▶ _Dataset_
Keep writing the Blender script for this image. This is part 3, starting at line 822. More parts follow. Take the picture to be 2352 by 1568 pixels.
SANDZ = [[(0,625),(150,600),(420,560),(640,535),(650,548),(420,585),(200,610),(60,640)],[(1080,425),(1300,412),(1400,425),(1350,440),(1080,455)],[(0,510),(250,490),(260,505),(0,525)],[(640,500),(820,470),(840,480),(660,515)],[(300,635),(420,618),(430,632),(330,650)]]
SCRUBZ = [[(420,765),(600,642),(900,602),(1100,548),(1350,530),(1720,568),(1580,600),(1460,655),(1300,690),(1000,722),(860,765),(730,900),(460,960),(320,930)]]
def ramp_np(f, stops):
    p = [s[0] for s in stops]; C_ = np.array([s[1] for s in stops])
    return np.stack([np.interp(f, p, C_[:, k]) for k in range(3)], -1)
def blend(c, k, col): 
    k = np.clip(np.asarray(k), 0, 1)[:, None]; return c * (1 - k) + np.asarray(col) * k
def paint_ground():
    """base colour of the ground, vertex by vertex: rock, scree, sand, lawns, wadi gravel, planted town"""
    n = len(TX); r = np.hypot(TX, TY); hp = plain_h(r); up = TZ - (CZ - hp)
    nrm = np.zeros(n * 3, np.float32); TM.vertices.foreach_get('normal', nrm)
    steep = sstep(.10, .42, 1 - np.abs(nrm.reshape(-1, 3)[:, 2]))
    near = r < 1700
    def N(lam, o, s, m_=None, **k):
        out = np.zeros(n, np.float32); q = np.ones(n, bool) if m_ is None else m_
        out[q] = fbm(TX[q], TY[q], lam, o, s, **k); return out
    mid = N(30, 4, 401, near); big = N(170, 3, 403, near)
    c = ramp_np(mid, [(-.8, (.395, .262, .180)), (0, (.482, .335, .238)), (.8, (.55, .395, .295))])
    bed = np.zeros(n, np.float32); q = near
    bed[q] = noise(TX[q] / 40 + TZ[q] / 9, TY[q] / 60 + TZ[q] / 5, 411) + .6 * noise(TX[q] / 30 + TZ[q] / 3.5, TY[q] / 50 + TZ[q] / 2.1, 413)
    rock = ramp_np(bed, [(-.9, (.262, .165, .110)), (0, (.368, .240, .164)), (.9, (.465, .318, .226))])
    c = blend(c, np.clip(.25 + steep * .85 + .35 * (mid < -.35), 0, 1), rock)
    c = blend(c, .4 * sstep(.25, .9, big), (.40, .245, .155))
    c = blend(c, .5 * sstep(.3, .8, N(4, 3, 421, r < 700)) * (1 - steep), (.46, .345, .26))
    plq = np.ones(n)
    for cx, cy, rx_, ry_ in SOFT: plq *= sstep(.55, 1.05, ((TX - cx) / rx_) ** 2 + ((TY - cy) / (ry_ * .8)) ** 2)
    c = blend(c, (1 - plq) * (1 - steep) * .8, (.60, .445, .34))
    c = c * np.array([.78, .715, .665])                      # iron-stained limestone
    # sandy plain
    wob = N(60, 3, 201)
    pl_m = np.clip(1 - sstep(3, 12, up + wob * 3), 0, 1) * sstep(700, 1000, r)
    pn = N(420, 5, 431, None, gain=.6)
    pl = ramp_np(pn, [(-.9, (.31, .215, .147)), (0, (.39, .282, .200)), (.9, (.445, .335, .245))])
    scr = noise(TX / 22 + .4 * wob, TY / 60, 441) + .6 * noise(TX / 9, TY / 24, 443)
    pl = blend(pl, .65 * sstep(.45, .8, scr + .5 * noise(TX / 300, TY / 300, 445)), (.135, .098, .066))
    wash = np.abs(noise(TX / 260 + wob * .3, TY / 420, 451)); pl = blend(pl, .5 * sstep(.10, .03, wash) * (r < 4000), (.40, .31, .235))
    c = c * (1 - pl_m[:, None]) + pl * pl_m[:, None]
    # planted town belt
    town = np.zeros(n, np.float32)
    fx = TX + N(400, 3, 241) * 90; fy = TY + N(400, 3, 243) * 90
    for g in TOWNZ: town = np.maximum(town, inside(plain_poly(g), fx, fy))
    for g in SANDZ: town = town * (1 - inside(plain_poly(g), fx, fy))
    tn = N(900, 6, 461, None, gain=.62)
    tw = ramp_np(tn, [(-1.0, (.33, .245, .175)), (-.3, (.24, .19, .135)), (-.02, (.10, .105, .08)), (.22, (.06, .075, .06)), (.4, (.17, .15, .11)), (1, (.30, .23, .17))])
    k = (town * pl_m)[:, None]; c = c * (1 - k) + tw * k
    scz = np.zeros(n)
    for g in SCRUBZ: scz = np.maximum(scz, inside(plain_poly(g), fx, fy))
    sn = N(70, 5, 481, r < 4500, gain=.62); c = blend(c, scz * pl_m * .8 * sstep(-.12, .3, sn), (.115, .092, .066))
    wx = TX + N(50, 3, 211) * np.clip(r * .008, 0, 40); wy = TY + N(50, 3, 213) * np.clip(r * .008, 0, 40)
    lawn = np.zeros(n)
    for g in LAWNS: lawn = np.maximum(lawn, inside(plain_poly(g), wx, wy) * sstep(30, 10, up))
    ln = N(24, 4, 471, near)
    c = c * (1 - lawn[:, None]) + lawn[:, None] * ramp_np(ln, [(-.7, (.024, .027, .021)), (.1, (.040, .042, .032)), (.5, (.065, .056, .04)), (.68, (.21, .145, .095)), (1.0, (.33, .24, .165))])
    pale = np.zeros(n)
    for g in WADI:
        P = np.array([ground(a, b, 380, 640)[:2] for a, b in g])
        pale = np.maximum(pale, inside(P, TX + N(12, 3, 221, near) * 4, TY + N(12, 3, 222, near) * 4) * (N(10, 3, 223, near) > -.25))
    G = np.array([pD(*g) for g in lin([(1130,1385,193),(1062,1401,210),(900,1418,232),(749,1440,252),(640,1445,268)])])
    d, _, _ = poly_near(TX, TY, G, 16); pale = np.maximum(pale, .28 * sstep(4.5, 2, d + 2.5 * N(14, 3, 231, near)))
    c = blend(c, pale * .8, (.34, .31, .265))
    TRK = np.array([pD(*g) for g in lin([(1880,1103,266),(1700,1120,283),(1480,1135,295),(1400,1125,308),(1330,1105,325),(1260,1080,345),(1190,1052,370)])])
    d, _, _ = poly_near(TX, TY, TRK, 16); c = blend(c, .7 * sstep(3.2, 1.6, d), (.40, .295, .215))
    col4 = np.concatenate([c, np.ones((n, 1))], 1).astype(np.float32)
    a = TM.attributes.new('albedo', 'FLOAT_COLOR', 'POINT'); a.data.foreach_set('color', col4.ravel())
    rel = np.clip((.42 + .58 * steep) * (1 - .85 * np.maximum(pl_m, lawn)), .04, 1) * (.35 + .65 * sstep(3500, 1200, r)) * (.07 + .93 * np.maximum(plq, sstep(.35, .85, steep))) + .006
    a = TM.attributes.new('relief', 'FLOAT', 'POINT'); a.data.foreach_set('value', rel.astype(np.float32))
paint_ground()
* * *
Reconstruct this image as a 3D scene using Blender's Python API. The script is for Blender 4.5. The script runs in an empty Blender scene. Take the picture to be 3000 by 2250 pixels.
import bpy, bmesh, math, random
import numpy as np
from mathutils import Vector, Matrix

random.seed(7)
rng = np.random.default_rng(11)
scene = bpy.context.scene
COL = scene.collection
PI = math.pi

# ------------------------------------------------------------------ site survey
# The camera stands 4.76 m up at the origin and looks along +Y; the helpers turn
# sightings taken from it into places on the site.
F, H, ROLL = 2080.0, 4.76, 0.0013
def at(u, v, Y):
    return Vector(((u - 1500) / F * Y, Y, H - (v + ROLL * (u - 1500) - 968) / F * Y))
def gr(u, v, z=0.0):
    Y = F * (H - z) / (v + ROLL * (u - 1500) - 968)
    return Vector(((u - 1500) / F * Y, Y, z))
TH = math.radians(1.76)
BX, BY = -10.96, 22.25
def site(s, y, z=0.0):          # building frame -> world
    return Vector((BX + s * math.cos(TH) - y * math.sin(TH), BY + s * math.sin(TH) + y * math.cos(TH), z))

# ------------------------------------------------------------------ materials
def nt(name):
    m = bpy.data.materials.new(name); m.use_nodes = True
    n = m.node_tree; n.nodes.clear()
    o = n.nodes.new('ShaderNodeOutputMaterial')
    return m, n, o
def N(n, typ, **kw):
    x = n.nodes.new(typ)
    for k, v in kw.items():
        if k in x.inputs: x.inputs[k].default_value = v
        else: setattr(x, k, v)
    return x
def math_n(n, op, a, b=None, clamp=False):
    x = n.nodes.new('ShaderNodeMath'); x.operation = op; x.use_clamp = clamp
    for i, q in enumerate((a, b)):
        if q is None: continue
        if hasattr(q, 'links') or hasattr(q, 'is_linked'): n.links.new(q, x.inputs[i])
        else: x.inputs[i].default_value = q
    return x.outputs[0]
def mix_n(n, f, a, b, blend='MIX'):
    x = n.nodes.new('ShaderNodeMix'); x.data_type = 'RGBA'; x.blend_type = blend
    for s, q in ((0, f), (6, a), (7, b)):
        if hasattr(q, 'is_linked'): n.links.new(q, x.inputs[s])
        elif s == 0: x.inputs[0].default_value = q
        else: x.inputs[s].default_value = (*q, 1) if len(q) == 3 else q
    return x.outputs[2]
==
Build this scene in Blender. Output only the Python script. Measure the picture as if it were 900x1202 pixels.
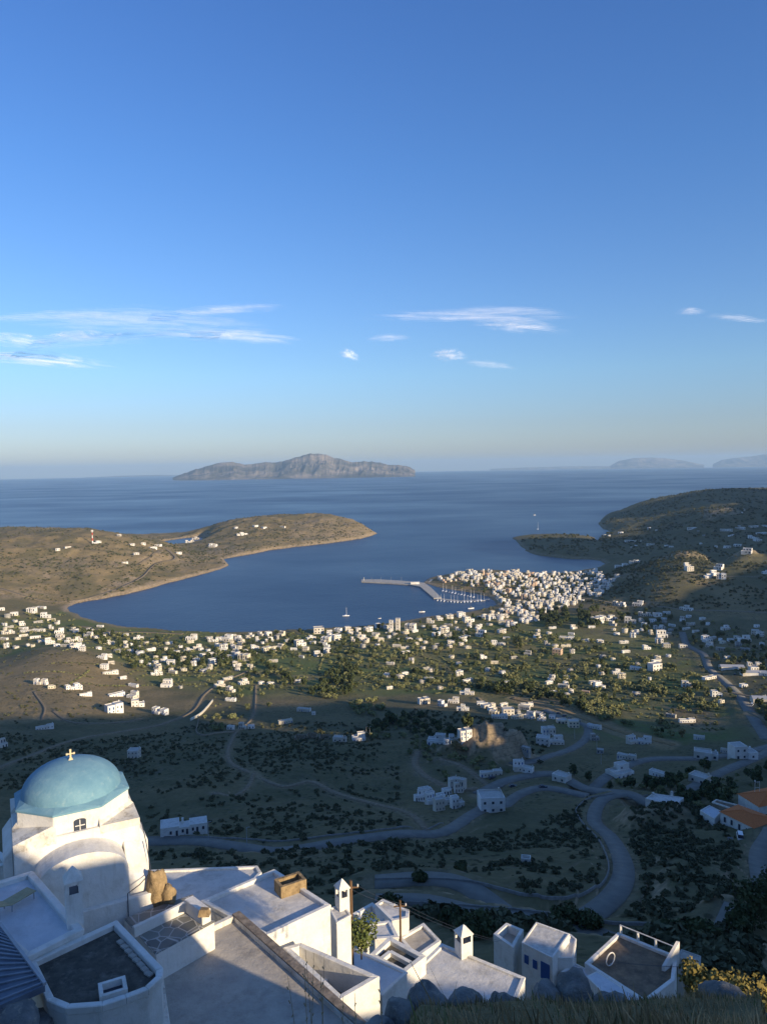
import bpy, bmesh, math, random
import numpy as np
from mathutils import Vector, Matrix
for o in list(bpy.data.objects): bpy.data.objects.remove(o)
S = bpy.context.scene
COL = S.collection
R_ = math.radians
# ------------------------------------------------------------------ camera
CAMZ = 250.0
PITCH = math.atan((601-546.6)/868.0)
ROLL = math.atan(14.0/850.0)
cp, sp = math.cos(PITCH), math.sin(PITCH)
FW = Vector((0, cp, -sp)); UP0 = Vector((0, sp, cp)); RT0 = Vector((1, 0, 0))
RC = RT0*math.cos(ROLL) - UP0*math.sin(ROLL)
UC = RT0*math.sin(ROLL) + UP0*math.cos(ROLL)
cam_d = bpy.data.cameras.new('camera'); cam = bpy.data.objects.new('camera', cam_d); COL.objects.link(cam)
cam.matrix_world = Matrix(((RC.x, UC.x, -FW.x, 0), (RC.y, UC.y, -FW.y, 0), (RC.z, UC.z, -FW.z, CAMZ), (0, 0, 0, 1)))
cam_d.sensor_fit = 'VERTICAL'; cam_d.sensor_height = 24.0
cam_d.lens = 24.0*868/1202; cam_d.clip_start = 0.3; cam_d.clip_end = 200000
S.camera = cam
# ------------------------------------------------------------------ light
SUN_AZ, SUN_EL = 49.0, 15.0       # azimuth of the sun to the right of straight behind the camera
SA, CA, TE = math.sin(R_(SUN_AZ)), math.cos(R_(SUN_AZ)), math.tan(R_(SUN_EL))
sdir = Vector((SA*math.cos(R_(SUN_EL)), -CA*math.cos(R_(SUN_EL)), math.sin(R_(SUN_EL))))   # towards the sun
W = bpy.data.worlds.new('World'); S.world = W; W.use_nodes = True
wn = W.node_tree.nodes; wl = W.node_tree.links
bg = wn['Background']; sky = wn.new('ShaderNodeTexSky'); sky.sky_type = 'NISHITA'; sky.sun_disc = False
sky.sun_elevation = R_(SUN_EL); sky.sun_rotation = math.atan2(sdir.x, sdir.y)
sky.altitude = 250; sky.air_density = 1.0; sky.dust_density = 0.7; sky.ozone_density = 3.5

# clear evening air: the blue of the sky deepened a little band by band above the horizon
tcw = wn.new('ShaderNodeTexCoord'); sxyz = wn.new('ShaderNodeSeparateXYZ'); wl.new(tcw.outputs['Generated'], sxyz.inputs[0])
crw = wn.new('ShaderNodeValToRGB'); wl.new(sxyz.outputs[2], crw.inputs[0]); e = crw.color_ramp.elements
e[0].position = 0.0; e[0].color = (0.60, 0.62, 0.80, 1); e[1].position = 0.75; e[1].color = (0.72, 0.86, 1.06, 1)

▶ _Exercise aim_
Take the lines from the line with "Reconstruct this image" through the line with "return Vector((BX +", both ends included, and give them again exactly, with nothing else.

▶ _Final result_
Reconstruct this image as a 3D scene using Blender's Python API. The script is for Blender 4.5. The script runs in an empty Blender scene. Take the picture to be 3000 by 2250 pixels.
import bpy, bmesh, math, random
import numpy as np
from mathutils import Vector, Matrix

random.seed(7)
rng = np.random.default_rng(11)
scene = bpy.context.scene
COL = scene.collection
PI = math.pi

# ------------------------------------------------------------------ site survey
# The camera stands 4.76 m up at the origin and looks along +Y; the helpers turn
# sightings taken from it into places on the site.
F, H, ROLL = 2080.0, 4.76, 0.0013
def at(u, v, Y):
    return Vector(((u - 1500) / F * Y, Y, H - (v + ROLL * (u - 1500) - 968) / F * Y))
def gr(u, v, z=0.0):
    Y = F * (H - z) / (v + ROLL * (u - 1500) - 968)
    return Vector(((u - 1500) / F * Y, Y, z))
TH = math.radians(1.76)
BX, BY = -10.96, 22.25
def site(s, y, z=0.0):          # building frame -> world
    return Vector((BX + s * math.cos(TH) - y * math.sin(TH), BY + s * math.sin(TH) + y * math.cos(TH), z))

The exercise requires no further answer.